| BRIEF |
Tally every line of the listing where the string "part" is found, and state the total alone.

| MATERIALS PROVIDED |
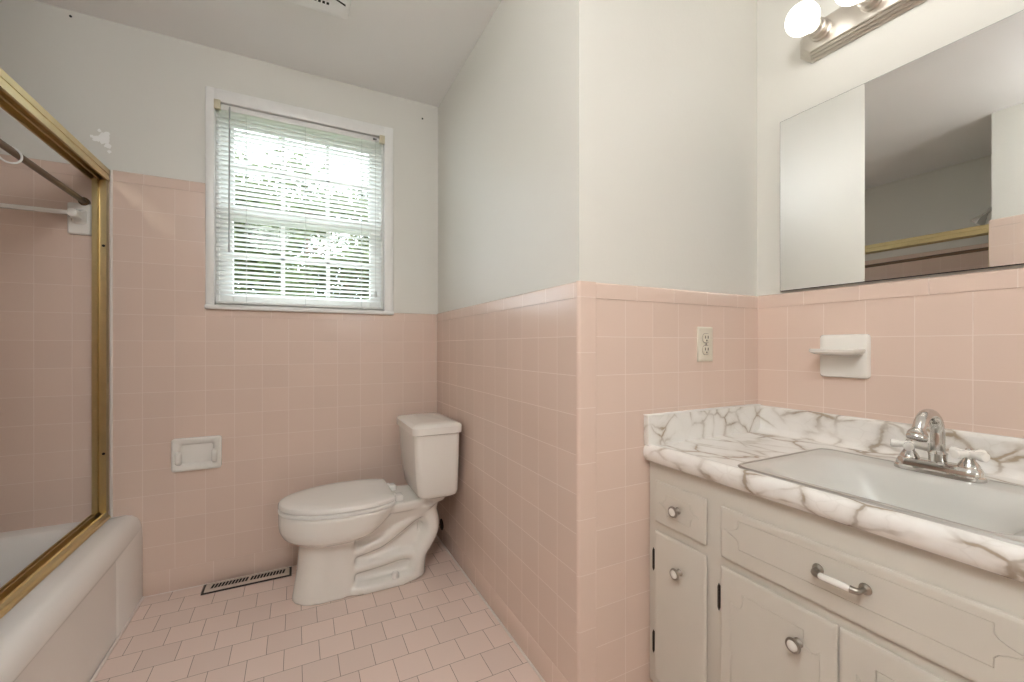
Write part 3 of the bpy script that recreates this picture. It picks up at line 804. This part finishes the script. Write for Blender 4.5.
# sink
sk = thing('sink', 'white rectangular drop-in sink with a thin metal rim in the marble counter', 'sink', ((SX0 + SX1) / 2, (SY0 + SY1) / 2, ZC))
cx, cy = sk.location.x, sk.location.y; hx, hy = (SX1 - SX0) / 2, (SY1 - SY0) / 2
def sr(q, z, r=.032, dx0=0, dx1=0): 
    return [(p[0], p[1], z) for p in rrect(cx + (dx0 - dx1) / 2, cy, hx - q - (dx0 + dx1) / 2, hy - q, r, 8)]
b = bm_new(); rings = [sr(.011, ZC - .004, .025), sr(.0105, ZC + .002, .025), sr(.008, ZC + .0045, .028), sr(.003, ZC + .0045, .032), sr(0, ZC + .001, .034), sr(0, ZC - .004, .034)]
loft(b, rings + [rings[0]], False, False); bmesh.ops.remove_doubles(b, verts=list(b.verts), dist=1e-6); obj('metal_rim', b, M['steel_rim'], sk)
b = bm_new()
def bs(x0, x1, y0, y1, r, z): return [(p[0], p[1], z) for p in rrect((x0 + x1) / 2, (y0 + y1) / 2, (x1 - x0) / 2, (y1 - y0) / 2, r, 8)]
a0, a1, c0, c1 = SX0 + .010, SX1 - .010, SY0 + .010, SY1 - .010
inner = [bs(a0, a1, c0, c1, .025, ZC + .003), bs(a0 + .012, a1 - .064, c0 + .016, c1 - .016, .06, ZC + .003), bs(a0 + .020, a1 - .072, c0 + .028, c1 - .028, .07, ZC - .001),
         bs(a0 + .032, a1 - .080, c0 + .055, c1 - .055, .08, ZC - .015), bs(a0 + .045, a1 - .092, c0 + .085, c1 - .085, .09, ZC - .045), bs(a0 + .058, a1 - .104, c0 + .11, c1 - .11, .09, ZC - .085), bs(a0 + .078, a1 - .122, c0 + .135, c1 - .135, .08, ZC - .112), bs(a0 + .11, a1 - .15, c0 + .17, c1 - .17, .06, ZC - .122)]
outer = [bs(a0, a1, c0, c1, .025, ZC - .012), bs(a0 + .01, a1 - .05, c0 + .04, c1 - .04, .08, ZC - .03), bs(a0 + .04, a1 - .09, c0 + .10, c1 - .10, .09, ZC - .11), bs(a0 + .08, a1 - .12, c0 + .14, c1 - .14, .07, ZC - .135)]
loft(b, list(reversed(outer)) + inner); obj('basin', b, M['sink'], sk, smooth=60)
b = bm_new(); lathe(b, [(.022, 0), (.022, .003), (.015, .004), (.012, .002)], ((a0 + a1) / 2 - .02, cy, ZC - .1215), 'z', 22); obj('drain', b, M['chrome'], sk)

# faucet
FX, FY, FZ = 1.322, .427, ZC + .0035
fa = thing('faucet', 'chrome centerset faucet with gooseneck spout and white cross handles at the sink', 'faucet', (FX, FY, FZ))
b = bm_new(); loft(b, [[(FX + p[0], FY + p[1], FZ + z) for p in rrect(0, 0, w, l, w * .98, 8)] for z, w, l in ((0, .028, .0785), (.008, .028, .0785), (.011, .0245, .0755), (.018, .024, .075), (.023, .0215, .0725), (.027, .0185, .070), (.0275, .015, .066))]); obj('base_plate', b, M['chrome'], fa)
b = bm_new(); lathe(b, [(.018, .02), (.019, .026), (.016, .029), (.0165, .044), (.0175, .047), (.0145, .050), (.012, .054)], (FX, FY, FZ), 'z', 22); obj('spout_collar', b, M['chrome'], fa)
b = bm_new(); ca = []
for i in range(17):
    a = PI * i / 16 * .87
    ca.append((FX - .046 + .046 * math.cos(a), FY + .002 * i / 16, FZ + .094 + .046 * math.sin(a)))
pth = [(FX, FY, FZ + .05), (FX, FY, FZ + .08)] + ca
e = Vector(ca[-1]); d = (Vector(ca[-1]) - Vector(ca[-2])).normalized(); pth.append(tuple(e + d * .005))
tube(b, pth, [.0128] * 2 + [.0128 - .0008 * i / 16 for i in range(17)] + [.012], 16); 
sp = obj('spout', b, M['chrome'], fa)
e = e + d * .003
b = bm_new(); lathe(b, [(.012, 0), (.0135, .003), (.0165, .008), (.0185, .014), (.0175, .0165), (.0185, .019), (.0180, .023), (.012, .024)], e, tuple(d), 20); obj('aerator', b, M['chrome'], sp)
for s in (1, -1):
    hy_ = FY + s * .051; ang = math.radians(18 if s > 0 else -24)
    b = bm_new(); lathe(b, [(.018, .020), (.0195, .024), (.0185, .030), (.014, .038), (.0105, .043), (.0095, .048)], (FX, hy_, FZ), 'z', 22); st = obj('valve_stem', b, M['chrome'], fa)
    b = bm_new()
    for k in range(2):
        t = bm_new(); pts = [(-.034, .0065), (-.0325, .0098), (-.025, .0102), (-.014, .0078), (0, .0085), (.014, .0078), (.025, .0102), (.0325, .0098), (.034, .0065)]
        a = ang + k * PI / 2; dx, dy = math.cos(a), math.sin(a)
        tube(t, [(FX + dx * p[0], hy_ + dy * p[0], FZ + .056) for p in pts], [p[1] for p in pts], 12); merge(b, t)
    lathe(b, [(.008, .046), (.0105, .050), (.0105, .062), (.006, .065)], (FX, hy_, FZ), 'z', 18)
    obj('cross_handle', b, M['porcelain'], fa)['label'] = 'white porcelain cross handle'
    b = bm_new(); lathe(b, [(.006, .063), (.0065, .0665), (.004, .069)], (FX, hy_, FZ), 'z', 14); obj('handle_button', b, M['chrome'], fa)

# ceramic toothbrush holder on the tile
th = thing('toothbrush_holder', 'white ceramic toothbrush holder with a projecting shelf on the pink wall below the mirror', 'toothbrush holder', (XM, .683, 1.02))
b = bm_new(); loft(b, [[(XM - d, .683 + p[0], 1.02 + p[1]) for p in rrect(0, 0, .064 - q, .065 - q, .010)] for d, q in ((0, 0), (.010, 0), (.016, .003), (.019, .010))]); obj('plate', b, M['porcelain'], th)
b = bm_new(); loft(b, [[(p[0], .683 + p[1], z) for p in rrect(XM - .046 + o_, 0, .046 - q, .059 - q, .014)] for z, q, o_ in ((1.022, .02, .018), (1.026, .008, .008), (1.032, .001, .001), (1.038, 0, 0), (1.042, .002, .002))])
obj('shelf', b, M['porcelain'], th)

# outlet
ou = thing('wall_outlet', 'ivory duplex outlet on the pink tiled pier above the counter', 'outlet', (1.196, YF, 1.056))
b = bm_new(); loft(b, [[(1.196 + p[0], YF - d, 1.056 + p[1]) for p in rrect(0, 0, .0355 - q, .057 - q, .004)] for d, q in ((0, 0), (.003, 0), (.0055, .003), (.006, .006))]); obj('cover_plate', b, M['ivory'], ou)
for s in (1, -1):
    zc = 1.056 + s * .0195
    b = bm_new(); loft(b, [[(1.196 + p[0], YF - d, zc + p[1]) for p in rrect(0, 0, .0165 - q, .0145 - q, .011)] for d, q in ((.005, 0), (.0082, 0), (.0088, .001))]); rc = obj('receptacle', b, M['ivory'], ou)
    b = bm_new()
    for dx in (-.0065, .0065): bm_box(b, 1.196 + dx - .0016, 1.196 + dx + .0016, YF - .0091, YF - .0085, zc - .001, zc + .008)
    lathe(b, [(.0028, 0), (.0028, .0006)], (1.196, YF - .0085, zc - .0075), '-y', 12)
    obj('slots', b, M['dark'], rc, smooth=0)
    b = bm_new(); rr_ = [rrect(0, 0, .0178, .0158, .012), rrect(0, 0, .0165, .0145, .011)]
    loft(b, [[(1.196 + p[0], YF - .0063, zc + p[1]) for p in rr_[0]], [(1.196 + p[0], YF - .0064, zc + p[1]) for p in rr_[1]]], False, False); obj('receptacle_gap', b, M['bronze'], rc, smooth=0)
b = bm_new(); lathe(b, [(.0034, 0), (.0034, .0012), (.001, .0016)], (1.196, YF - .006, 1.056), '-y', 12); obj('screw', b, M['pewter'], ou)

# mirror
MY0, MY1, MZ0, MZ1 = -.30, .874, 1.2365, 1.8135
mi = thing('wall_mirror', 'large frameless rectangular mirror on the wall above the vanity', 'mirror', (XM, .287, MZ0))
b = bm_new(); bm_box(b, XM - .0045, XM + TT, MY0, MY1, MZ0, MZ1); obj('backing', b, M['dark'], mi, smooth=0)
b = bm_new(); bm_box(b, XM - .0055, XM - .0042, MY0 + .0012, MY1 - .0012, MZ0 + .0012, MZ1 - .0012); obj('mirror_glass', b, M['mirror'], mi, smooth=0)

# vanity light bar
vl = thing('vanity_light', 'brushed nickel light bar with globe bulbs on the wall over the mirror', 'light fixture', (XM + TT, .415, 2.025))
XW2 = XM + TT; LY0, LY1, LZ = .012, .812, 2.022
def chamf(hy_, hz_, c):
    return [(hy_, hz_ - c), (hy_ - c, hz_), (-hy_ + c, hz_), (-hy_, hz_ - c), (-hy_, -hz_ + c), (-hy_ + c, -hz_), (hy_ - c, -hz_), (hy_, -hz_ + c)]
b = bm_new(); yc = (LY0 + LY1) / 2; hl = (LY1 - LY0) / 2
loft(b, [[(XW2 - d, yc + p[0], LZ + p[1]) for p in chamf(hl - q, .060 - q, .034 - q * .6)] for d, q in ((0, 0), (.007, 0), (.010, .004), (.010, .006), (.016, .006), (.019, .010), (.019, .012), (.024, .012), (.027, .017), (.027, .019), (.031, .019), (.033, .022))])
obj('backplate', b, M['nickel'], vl, smooth=25)
M['bulb'] = m_emit('bulb_glow', (1.0, .975, .92), E_BULB)
for k in range(6):
    y = .737 - .132 * k; z = 2.030
    b = bm_new(); lathe(b, [(.030, 0), (.030, .006), (.026, .009), (.025, .026), (.027, .029), (.023, .032), (.022, .046), (.018, .047)], (XW2 - .032, y, z), '-x', 24); so = obj('socket', b, M['nickel'], vl)
    b = bm_new(); pr = [(.0135, .034), (.0145, .046), (.020, .054)]
    for i in range(13):
        a = math.radians(-58 + 148 * i / 12); pr.append((.0445 * math.cos(a), .1000 + .0445 * math.sin(a)))
    lathe(b, pr, (XW2 - .032, y, z), '-x', 28); obj('bulb', b, M['bulb'], vl)

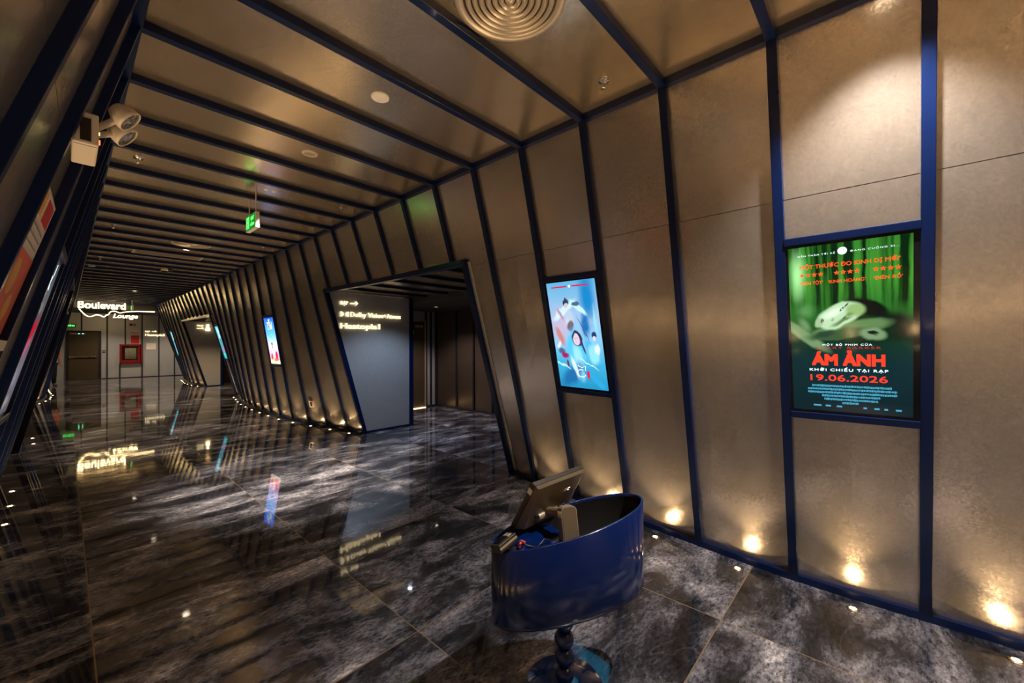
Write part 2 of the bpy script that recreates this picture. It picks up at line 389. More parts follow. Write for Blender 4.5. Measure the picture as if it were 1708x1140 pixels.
# one blue portal rib per bay: two leaning posts and a ceiling bar
H = .025
tn = 0
for k in range(-6, 38):
    y = ky(k); mb = MB()
    mb.bar((XL, y, CE), (XR, y, CE), (0, H, 0), (0, 0, H))
    inr = any(o[0] - .05 < y < o[1] + .05 for o in OPR); inl = any(o[0] - .05 < y < o[1] + .05 for o in OPL)
    z0 = HEAD if inr else 0; mb.bar((wr(y, z0), y, z0), (XR, y, CE), (0, H, 0), (.026, 0, 0))
    z0 = HEAD if inl else 0; mb.bar((wl(y, z0), y, z0), (XL, y, CE), (0, H, 0), (.026, 0, 0))
    tn += 1; struct(mb, 'trim_%d' % tn, M['navy'], bevel=.003)
# long corner bars and skirting rails, header bars, leaning jambs
def yrange(a, b, st=.3):
    n = max(1, int(round((b - a) / st))); return [a + (b - a) * i / n for i in range(n + 1)]
for x in (XR, XL):
    mb = MB(); mb.box((x - .026, YA, CE - .026), (x + .026, YB, CE + .02)); tn += 1; struct(mb, 'trim_%d' % tn, M['navy'])
def spans(ops): 
    e = [YA] + [v for o in ops for v in o] + [YB]; return list(zip(e[::2], e[1::2]))
for fx, ops, sd in ((wr, OPR, 1), (wl, OPL, -1)):
    for a, b in spans(ops):
        mb = MB(); mb.rail([(fx(y, .02), y, .02) for y in yrange(a, b)], (.028, 0, 0), (0, 0, .022)); tn += 1; struct(mb, 'trim_%d' % tn, M['navy'])
    for a, b in ops:
        mb = MB()
        mb.rail([(fx(y, HEAD), y, HEAD) for y in yrange(a - .03, b + .03)], (.035, 0, 0), (0, 0, .03))
        for y in (a, b): mb.bar((fx(y, 0), y, 0), (fx(y, HEAD + .02), y, HEAD + .02), (0, .032, 0), (.036, 0, 0))
        tn += 1; struct(mb, 'trim_%d' % tn, M['navy'], bevel=.003)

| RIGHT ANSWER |
2